Bakara 219: yes'eluneke anil hamri vel meysir kul fıhima ismün kebıruv ve menafiu lin nasi ve ismühüma ekberu min nef'ıhima ve yes'eluneke maza yünfikun* kulil afv kezalike yübeyyinüllahü lekümül ayati lealleküm tetefekkerun

EYN varsa her ikisi demektir. Örneğin >>> İSMEYN >>> HER KİSİ DE kaçınılmalı gibi; ismüha >>> onda GÜNAH vardır değil "Eğer faydaları zararından küçük kalırsa >>> TERK EDİN” anlamında, kaçının/imtina edin anlamında.
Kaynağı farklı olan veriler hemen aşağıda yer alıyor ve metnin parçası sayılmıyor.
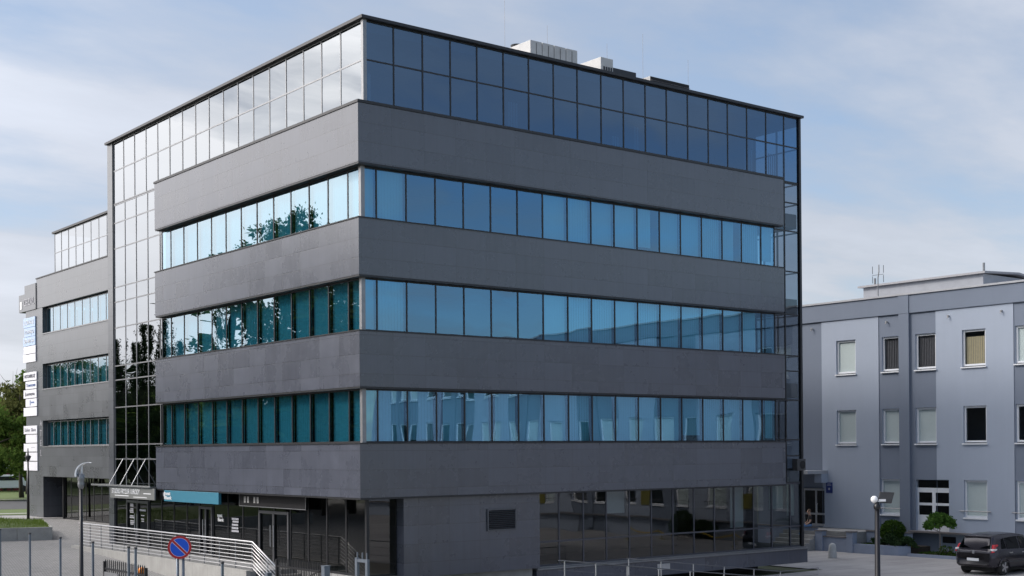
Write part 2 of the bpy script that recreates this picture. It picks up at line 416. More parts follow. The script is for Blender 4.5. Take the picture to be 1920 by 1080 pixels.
sheet('yard', [5,8,12,18,24,29,33.0], [-60,-40,-20,-10,-5,-2,.3], .012, M['asphalt'], lambda x, y: 0)
sheet('yard_passage', [22.6,26,29,33.0], [.3,3,6,12,20,30], .012, M['asphalt'], lambda x, y: 0)
# bands of road, lawn and path beyond the plaza, laid across the view to the left
def strip(name, d0, d1, z, mat, half=42, az=19):
    f = Vector((math.sin(R(az)), math.cos(R(az)), 0)); r = Vector((f.y, -f.x, 0)); mb = MB()
    base = Vector((cam_loc.x, cam_loc.y, 0))
    mb.poly([base+f*d0-r*half+Vector((0,0,z)), base+f*d0+r*half*.25+Vector((0,0,z)), base+f*d1+r*half*.25+Vector((0,0,z)), base+f*d1-r*half+Vector((0,0,z))])
    return kind(obj(name, mb, mat), 'structure')
strip('footpath', 86, 91, 1.10, M['concrete_d'])
strip('kerb', 91, 92.0, 1.20, M['concrete'])
strip('verge', 92, 101, 1.09, M['lawn'])
strip('road', 101, 119, 1.10, M['road'])
strip('kerb', 119, 119.6, 1.2, M['concrete'])
strip('lawn', 119.6, 220, 1.13, M['lawn'], half=90)

# ------------------------------------------------------------------ office building
H1 = 18.72
office = thing('office_building', 'large dark office block with wraparound granite bands, blue ribbon windows and a glazed top floor', 'office building', (10, 12, 0), wc=True)
W = lambda n, mb, m, p=office, **k: wcpart(n, mb, m, p, **k)
def pane(parent, axis, u0, u1, z0, z1, c, mat, sgn=-1, amp=.0022, name='pane'):
    """One sheet of glass with the slight bow and tilt real units have. axis 'x': plane X=c, u is Y; 'y': plane Y=c, u is X."""
    mb = MB(); N = 8
    bow = rnd.uniform(-1, 1)*amp; tu = rnd.uniform(-1, 1)*amp*.8; tz = rnd.uniform(-1, 1)*amp*.5; tw = rnd.uniform(-1, 1)*amp*.5
    for j in range(N+1):
        for i in range(N+1):
            a, b = i/N*2-1, j/N*2-1
            d = c + bow*(1-a*a)*(1-b*b*.8) + tu*a + tz*b + tw*a*b
            u = u0+(u1-u0)*i/N; z = z0+(z1-z0)*j/N
            mb.v.append((d, u, z) if axis == 'x' else (u, d, z))
    for j in range(N):
        for i in range(N):
            q = (j*(N+1)+i, j*(N+1)+i+1, (j+1)*(N+1)+i+1, (j+1)*(N+1)+i)
            mb.f.append(q if axis == 'y' else q[::-1]); mb.m.append(0)
    return W(name, mb, mat, parent, smooth=True)
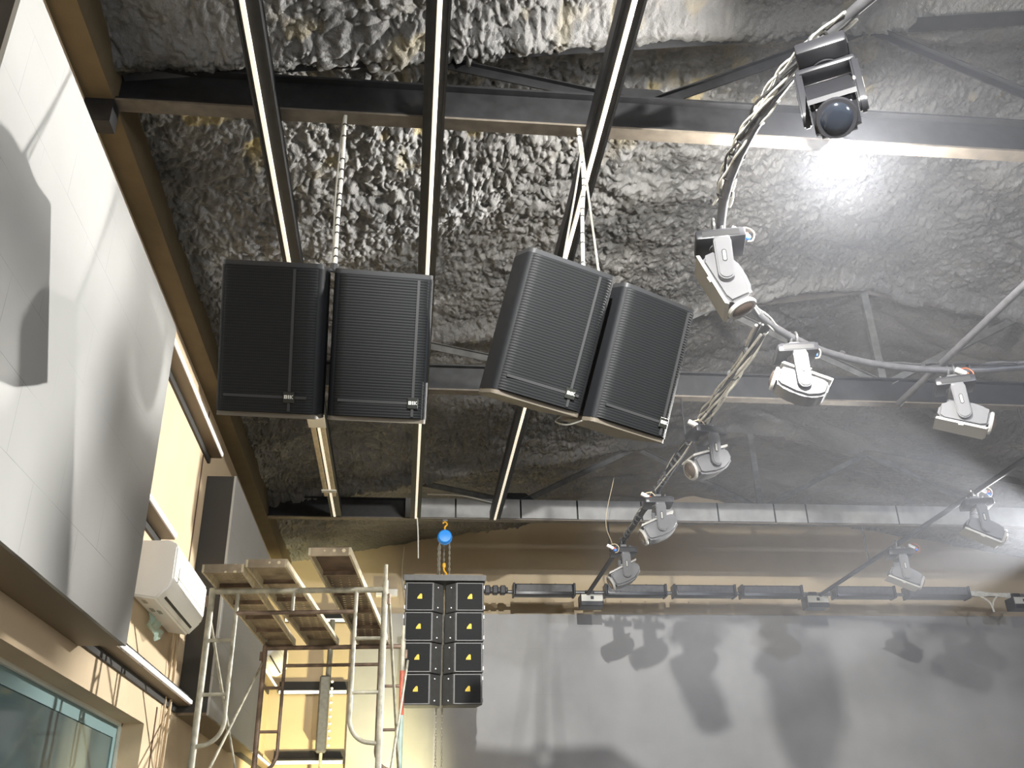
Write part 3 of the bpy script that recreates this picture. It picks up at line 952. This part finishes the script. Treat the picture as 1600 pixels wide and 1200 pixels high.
def junction(loc, label, col='orange'):
    t = thing('cable_connector', label, 'connector', loc, 'wire joints beside the moving lights', local=True)
    b = B(); bxr(b, (-.05, -.015, -.016), (.03, .015, .016), .006, 2, Matrix.Rotation(R(28), 4, 'Y')); obj('white_plug', b, M['white_plastic'], t, smooth=True)
    b = B(); bxr(b, (.03, -.012, -.045), (.058, .012, -.018), .004, 1); obj('blue_plug', b, M['blue'], t)
    b = B(); bxr(b, (.022, -.012, -.022), (.048, .012, -.004), .004, 1); obj('orange_plug', b, M['orange'], t)
    b = B(); tube(b, smooth_path([(-.02, 0, .02), (.05, .01, .04), (.085, .0, .0), (.07, .0, -.05), (.04, 0, -.06)], 5), .004, 6); obj('wire', b, M['batten'] if col != 'red' else M['orange'], t, smooth=True)


junction((1.78, 4.22, 3.15), 'white plug with blue and orange ends beside the amber lens light')
junction((2.68, 5.50, 3.14), 'blue and orange plug where the left pipe leaves the ring')
junction((3.95, 5.78, 3.16), 'red wired plug above the far arc light of the ring', 'red')
junction((2.21, 6.70, 3.12), 'white cable joint beside the first light of the left pipe')
junction((2.20, 8.32, 3.12), 'white cable joint beside the second light of the left pipe')
junction((2.17, 9.85, 3.10), 'orange wire loop beside the last light of the left pipe')
junction((5.62, 9.90, 3.16), 'red wires beside the last light of the right pipe', 'red')
junction((5.56, 8.28, 3.22), 'white safety wire above the plated truss light of the right pipe')

# ------------------------------------------------------------------ light bars and small fixtures in front of the stage wall
BARS = [(1.36, 2.18, 'light bar beside the line array, first from the speakers'), (2.57, 3.40, 'light bar just right of the left pipe end'),
        (3.49, 4.34, 'light bar over the dark round shadow on the backdrop'), (4.41, 5.26, 'light bar ending just left of the right pipe'),
        (5.70, 6.56, 'light bar just right of the right pipe end'), (6.72, 7.62, 'light bar next to the pale wires near the right edge')]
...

Zaten Sanskritçe, nereden bilecek Elmalılı, Diyanet? Nereden bilecekler? Bilselerdi CUMA tatil, NAMAZ beş vakit demezlerdi. İSMEYN var mı?
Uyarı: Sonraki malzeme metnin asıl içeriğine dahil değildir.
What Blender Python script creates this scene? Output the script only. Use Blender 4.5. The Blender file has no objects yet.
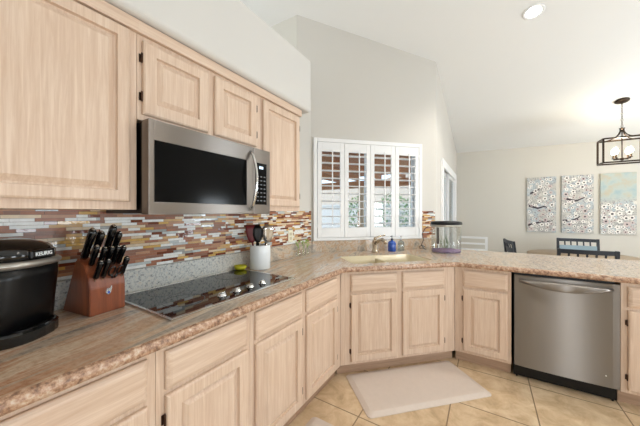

Sana HAMR (beyni örten uyuşturucuları)... Hamr >>> BEYNİ örten. Hımar >>> Başı örten saç. Hmur ikisinin de çoğulu...

Meysir >>> BİREYSEL KUMAR (evinin arabasının anahtarlarını tapusunu verenler, çeteler). Ama bahsi müşterek, piyango vb değil. Yani loto moto değil. Çünkü bunlarda Menafi >>>> YARAR vardır. Beden terbiyesi, fak-fuk-fon, ilk öğrenime yardım, stadyum, spor sahaları vb. Hatta hükümet açığı kapatırsınız. MENAFİ NAFİ faydalı demek.
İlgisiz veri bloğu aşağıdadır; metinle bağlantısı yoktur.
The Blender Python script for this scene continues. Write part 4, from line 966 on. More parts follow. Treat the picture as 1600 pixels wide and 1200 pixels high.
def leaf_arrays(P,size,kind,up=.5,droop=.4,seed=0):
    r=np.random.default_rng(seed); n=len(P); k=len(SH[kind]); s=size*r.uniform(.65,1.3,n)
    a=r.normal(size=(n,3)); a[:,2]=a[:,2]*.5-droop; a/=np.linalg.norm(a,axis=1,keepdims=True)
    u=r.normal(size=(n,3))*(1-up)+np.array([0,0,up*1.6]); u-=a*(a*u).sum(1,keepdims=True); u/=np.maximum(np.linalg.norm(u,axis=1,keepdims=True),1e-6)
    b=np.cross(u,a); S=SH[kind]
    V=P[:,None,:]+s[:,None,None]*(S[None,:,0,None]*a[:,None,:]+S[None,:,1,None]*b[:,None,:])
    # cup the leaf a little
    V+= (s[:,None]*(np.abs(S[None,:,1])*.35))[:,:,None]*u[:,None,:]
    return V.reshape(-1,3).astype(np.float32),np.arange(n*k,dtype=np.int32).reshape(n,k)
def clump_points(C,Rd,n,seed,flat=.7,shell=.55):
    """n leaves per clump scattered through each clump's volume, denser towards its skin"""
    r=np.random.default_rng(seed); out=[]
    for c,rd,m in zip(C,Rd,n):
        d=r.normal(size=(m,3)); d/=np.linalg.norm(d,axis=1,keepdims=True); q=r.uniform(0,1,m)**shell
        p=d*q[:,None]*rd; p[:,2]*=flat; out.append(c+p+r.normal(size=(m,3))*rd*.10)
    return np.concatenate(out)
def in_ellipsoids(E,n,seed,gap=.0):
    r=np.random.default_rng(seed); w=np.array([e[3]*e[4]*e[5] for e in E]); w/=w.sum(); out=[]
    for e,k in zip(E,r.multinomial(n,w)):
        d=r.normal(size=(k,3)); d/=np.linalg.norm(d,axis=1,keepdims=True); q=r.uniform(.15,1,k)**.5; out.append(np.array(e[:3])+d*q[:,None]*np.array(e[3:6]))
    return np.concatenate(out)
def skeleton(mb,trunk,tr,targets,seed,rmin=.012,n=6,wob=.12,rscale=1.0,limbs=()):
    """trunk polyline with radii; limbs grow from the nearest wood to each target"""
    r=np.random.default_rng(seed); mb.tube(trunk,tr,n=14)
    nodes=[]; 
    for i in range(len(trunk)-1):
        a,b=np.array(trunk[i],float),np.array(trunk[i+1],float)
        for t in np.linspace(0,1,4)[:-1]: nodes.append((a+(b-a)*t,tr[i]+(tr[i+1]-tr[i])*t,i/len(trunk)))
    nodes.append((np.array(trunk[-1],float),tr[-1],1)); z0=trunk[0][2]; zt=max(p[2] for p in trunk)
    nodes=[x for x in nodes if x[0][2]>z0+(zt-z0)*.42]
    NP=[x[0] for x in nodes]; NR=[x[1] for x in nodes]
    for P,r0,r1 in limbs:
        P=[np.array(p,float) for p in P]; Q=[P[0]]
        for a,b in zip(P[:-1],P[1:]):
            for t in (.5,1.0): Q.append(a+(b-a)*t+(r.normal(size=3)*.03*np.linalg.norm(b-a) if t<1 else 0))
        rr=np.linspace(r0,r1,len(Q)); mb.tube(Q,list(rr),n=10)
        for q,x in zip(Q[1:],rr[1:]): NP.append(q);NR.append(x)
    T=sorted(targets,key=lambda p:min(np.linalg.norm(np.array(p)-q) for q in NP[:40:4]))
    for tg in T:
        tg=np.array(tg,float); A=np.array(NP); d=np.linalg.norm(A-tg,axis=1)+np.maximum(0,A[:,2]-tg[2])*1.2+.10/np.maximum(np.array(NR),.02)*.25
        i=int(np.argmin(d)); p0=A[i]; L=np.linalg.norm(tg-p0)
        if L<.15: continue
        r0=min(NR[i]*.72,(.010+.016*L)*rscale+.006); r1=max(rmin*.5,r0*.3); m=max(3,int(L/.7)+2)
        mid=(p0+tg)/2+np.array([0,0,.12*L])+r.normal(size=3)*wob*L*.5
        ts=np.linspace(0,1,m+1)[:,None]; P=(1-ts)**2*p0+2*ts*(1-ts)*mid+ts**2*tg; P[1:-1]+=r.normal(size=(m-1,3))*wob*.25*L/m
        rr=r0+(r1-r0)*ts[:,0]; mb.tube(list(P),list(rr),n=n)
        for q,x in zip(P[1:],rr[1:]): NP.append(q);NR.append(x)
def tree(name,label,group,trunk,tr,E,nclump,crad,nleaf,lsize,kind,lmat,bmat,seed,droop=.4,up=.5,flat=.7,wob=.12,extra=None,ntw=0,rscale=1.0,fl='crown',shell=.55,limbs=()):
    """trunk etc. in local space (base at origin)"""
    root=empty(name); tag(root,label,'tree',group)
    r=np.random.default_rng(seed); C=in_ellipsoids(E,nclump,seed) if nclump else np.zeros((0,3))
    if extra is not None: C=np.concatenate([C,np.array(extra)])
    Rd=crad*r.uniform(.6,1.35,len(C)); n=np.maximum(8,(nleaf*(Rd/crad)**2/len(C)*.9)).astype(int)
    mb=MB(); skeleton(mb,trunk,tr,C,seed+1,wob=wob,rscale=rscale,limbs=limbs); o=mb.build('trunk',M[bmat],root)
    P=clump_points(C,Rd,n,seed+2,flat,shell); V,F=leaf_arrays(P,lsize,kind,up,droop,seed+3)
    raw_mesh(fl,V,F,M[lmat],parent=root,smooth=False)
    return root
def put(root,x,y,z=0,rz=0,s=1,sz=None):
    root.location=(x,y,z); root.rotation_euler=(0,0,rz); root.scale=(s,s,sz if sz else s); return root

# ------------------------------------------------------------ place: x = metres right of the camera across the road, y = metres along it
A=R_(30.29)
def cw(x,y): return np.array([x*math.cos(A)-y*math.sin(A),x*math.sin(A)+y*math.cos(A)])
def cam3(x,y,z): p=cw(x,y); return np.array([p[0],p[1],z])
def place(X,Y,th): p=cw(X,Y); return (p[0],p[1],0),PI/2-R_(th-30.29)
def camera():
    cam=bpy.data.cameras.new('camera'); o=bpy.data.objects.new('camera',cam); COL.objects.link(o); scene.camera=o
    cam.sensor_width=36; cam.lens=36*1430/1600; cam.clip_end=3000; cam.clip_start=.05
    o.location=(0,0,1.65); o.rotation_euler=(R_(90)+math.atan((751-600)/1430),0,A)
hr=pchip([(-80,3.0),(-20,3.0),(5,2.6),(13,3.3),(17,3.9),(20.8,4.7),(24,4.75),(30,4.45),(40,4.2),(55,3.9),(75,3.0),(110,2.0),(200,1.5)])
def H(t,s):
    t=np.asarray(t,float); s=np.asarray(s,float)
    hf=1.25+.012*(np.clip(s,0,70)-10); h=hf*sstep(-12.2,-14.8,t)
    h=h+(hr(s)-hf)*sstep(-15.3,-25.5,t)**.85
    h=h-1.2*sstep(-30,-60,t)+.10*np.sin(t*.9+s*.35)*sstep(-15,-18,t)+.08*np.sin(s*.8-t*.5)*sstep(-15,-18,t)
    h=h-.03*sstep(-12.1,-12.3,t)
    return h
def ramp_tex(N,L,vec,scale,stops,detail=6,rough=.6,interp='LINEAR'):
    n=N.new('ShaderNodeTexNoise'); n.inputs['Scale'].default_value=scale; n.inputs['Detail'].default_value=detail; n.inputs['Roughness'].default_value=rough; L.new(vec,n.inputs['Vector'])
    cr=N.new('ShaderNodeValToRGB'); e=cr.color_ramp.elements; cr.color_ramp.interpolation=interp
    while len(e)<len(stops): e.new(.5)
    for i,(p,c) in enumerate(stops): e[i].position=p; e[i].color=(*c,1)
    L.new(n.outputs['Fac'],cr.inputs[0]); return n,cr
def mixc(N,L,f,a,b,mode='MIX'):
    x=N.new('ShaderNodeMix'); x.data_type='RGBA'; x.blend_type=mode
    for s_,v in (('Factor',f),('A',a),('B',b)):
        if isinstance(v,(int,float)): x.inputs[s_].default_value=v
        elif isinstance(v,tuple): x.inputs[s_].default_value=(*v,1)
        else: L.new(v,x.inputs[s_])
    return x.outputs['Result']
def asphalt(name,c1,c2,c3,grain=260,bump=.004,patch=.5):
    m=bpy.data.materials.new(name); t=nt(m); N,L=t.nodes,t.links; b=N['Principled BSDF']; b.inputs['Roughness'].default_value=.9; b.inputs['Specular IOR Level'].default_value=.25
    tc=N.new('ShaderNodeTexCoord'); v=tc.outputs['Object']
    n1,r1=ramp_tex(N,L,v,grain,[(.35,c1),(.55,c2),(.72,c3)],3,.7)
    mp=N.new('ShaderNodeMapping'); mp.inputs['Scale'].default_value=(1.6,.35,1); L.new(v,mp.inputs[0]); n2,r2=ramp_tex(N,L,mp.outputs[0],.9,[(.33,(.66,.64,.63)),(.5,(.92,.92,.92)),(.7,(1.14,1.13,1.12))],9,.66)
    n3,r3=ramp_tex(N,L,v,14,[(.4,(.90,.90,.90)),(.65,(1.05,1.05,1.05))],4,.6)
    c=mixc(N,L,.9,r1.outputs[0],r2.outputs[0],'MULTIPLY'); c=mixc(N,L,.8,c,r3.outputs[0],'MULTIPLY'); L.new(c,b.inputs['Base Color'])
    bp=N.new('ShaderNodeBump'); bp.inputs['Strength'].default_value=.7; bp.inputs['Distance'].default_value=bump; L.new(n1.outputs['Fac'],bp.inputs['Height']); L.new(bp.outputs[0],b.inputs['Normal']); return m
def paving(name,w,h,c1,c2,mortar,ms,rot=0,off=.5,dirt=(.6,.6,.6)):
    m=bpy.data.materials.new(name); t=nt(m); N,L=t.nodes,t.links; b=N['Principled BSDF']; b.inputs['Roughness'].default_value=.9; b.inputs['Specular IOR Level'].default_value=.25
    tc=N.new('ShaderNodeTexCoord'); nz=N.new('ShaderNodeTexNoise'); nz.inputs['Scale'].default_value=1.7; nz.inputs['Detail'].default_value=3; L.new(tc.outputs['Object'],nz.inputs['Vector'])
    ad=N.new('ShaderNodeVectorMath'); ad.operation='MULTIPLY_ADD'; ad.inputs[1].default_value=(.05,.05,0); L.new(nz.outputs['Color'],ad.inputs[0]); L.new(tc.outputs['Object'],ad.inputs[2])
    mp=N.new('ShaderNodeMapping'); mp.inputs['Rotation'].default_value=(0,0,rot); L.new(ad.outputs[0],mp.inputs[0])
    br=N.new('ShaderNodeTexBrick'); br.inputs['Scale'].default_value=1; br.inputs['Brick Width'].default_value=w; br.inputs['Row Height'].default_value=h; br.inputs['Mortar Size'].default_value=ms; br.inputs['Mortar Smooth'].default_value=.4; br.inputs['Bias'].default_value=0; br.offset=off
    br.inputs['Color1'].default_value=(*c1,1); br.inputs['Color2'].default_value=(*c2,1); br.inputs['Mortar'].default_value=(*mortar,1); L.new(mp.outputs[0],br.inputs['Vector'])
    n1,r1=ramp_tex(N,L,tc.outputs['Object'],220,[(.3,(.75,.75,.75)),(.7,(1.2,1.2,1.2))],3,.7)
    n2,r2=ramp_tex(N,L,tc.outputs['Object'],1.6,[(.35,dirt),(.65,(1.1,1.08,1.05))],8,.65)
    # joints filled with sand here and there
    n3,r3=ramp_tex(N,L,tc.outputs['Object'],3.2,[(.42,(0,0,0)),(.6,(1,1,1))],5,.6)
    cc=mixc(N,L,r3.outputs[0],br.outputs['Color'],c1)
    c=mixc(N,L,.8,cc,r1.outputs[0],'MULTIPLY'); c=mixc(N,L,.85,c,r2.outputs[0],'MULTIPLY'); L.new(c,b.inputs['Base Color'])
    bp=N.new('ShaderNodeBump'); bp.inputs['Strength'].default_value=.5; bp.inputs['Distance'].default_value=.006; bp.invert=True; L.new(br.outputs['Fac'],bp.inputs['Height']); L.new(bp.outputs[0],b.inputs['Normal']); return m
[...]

Kul fıhıma >>> BU BAĞLAMDA (ikisinde değil), de ki bu bağlamda: imün >> içerir, Kebir ül >>> Büyük, ismün >>> Kaçınılması/alışkanlığın terk edilmesi.. imün değil İSMÜN olacak (peltek se harfi >>> B üzerine üç nokta konandan).

“kul fıhima imün kebıruv ve menafiu lin nasi ve ismühüma ekberu min nef'ıhima”

VE İNSANLARA FAYDA vardır=ve menafiu lin nasi. Fayda nedir? Zarar görmemektir ve görmediğinden öte, ektiğini biçmektir. Ama fayda ve zarar BAŞABAŞ olursa (Örneğin içkiliyken namaza durursunuz. Hatta durun, namaz içki yüzünden bile terk edilemez). Fakat ZARAR FAYDA'yı geçerse, örneğin SARHOŞ (sekret) haldeyken NAMAZA DURMAYINIZ! Niye namaza durulmaz? Çünkü Maun Suresi’nde de yazıyor: "Gördün mü namazdan men edeni?"; illa insan değil, nesne de insanı men eder! “ve ismühüma ekberu min nef'ıhima”: KAÇININ BÜYÜK bir biçimde NAFİ (faydasından-terazisinin eksi çekmesinden-sorumlu olandan. Ben içki ve kumarı SERBESTLEŞTİRMİYORUM. Sadece KUR'AN sadığıyım. NE YAZIYORSA onu YAZDIM, GERÇEK KUR'AN!